Jamaica’s mango mania

It may interest both the farming community here as well as the Government of Guyana to know that Jamaica, a sister CARICOM country with infinitely less physical resources with which to develop a successful agricultural sector continues, through its probe of market intelligence on global agriculture to find and exploit openings on the international fruit and vegetable market which we in Guyana appear unable to access and exploit.

It transpires that the Ministry of Agriculture in Kingston has been receiving encouraging responses from farmers and exporters to its call to them to take action to fill what it sees as a growing demand for mangoes in the international market.

It seems, according to a report in the Jamaica Gleaner earlier this week that the country’s beaver-like market intelligence mechanism has picked up information regarding an anticipated increase in demand on the international market for the St. Julian and East Indian mangoes and having made that information available to farmers. It is now anticipating that production of those particular varieties will double this year.

The Gleaner says that up to Tuesday January 4 the island’s Ministry of Agriculture had already received thirteen applications for mango exports to the United States this season, four more potential exporters than had made applications up to this time last year. Jamaica, the Gleaner article says, is reportedly targeting mango export numbers of 178,000 kilograms to the United States in 2022, doubling the 89,000 kilograms of last year and quadrupling the 41,000 kg in 2020. The Agriculture Ministry in Kingston is also anticipating that mango exports to the UK will also increase this year.

All of this is in striking contrast to the fortunes of the fruit export sector in Guyana, the country with the largest single agricultural sector in CARICOM. If one travels to the Rupununi there is evidence in parts of Region Nine where animals, including poultry, feast on mangoes that have separated themselves from trees and are left to rot on account of the logistical constraints that inhibit the picking and moving the fruit to market. 

One can already hear the responses from various official quarters, pushbacks that have to do with constraints in connecting the product with market, a time-worn excuse from our policy-makers. Mind you, there has been, over the years, far from sufficient effort to strengthen the coast-to-hinterland transport infrastructure to the point where fruit and vegetables produced in hinterland communities can meet a fate more deserving than being eaten by animals and livestock.

Interestingly, according to the aforementioned Jamaica Gleaner report “having enough supplies to meet foreign demand is heavily dependent on whether mango farmers are able to meet export requirements,” a circumstance which, in theory at least,  is probably less likely to arise here. One can think, too, of small landowners across coastal Guyana who may well be only too happy to ‘pitch in’ if the various forms of infrastructural and other support mechanisms are put in place to provide fruit for the export market. Such an initiative will, among other things, provide at least a partial solution to the challenge of unemployment in both hinterland and coastal communities.

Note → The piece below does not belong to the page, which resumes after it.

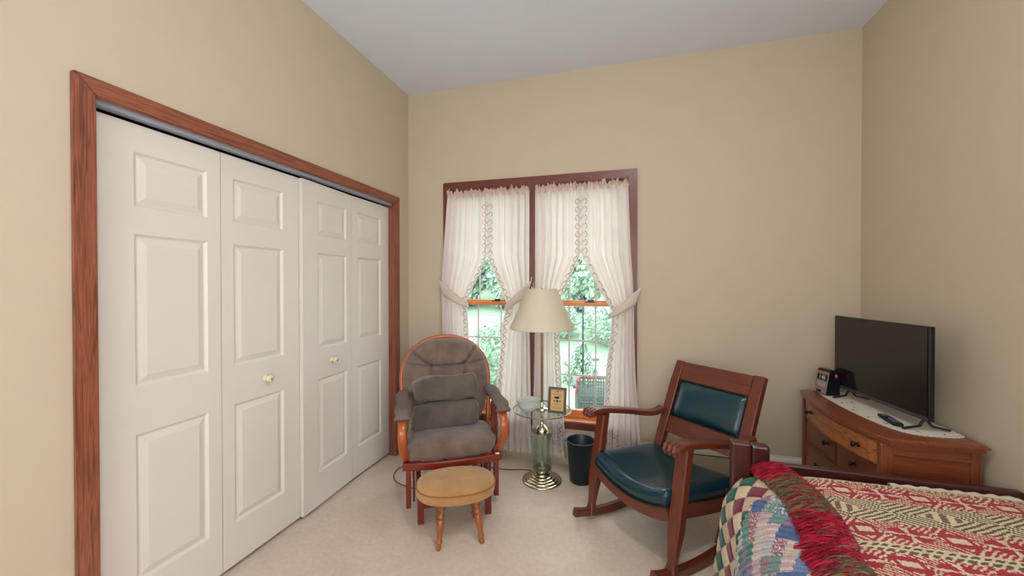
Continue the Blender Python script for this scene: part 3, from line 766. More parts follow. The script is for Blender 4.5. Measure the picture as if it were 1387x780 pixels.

Mind you, one challenge that could arise for Guyana, as, indeed, has been a challenge for Jamaica, revolves around the exacting requirement of satisfying conditions for export to the US that have to be processed to mitigate the risk of fruit flies as well as to clear phyto-sanitary barriers before being cleared for entry. As the CARICOM country possessing the highest success rate in terms of accessing food product entry into the UK and the United States, Jamaica has, of course, passed that way before.

Between April and October last year, Jamaica exported approximately 600,000 kg of mangoes to Canada and the United Kingdom.

Last October Jamaica’s Agro-Investment Corporation disclosed that it had secured four of the twenty commitments it had been seeking from investors to undertake farming around 1,000 acres of idle sugarcane lands in Toll Gate, Clarendon which have been earmarked for cultivation of the St. Lucian and East Indian mangoes being sought by external buyers. The slow pace of commitments to the project is believed to be linked to the high investment costs associated with acquiring the lands and cultivating them.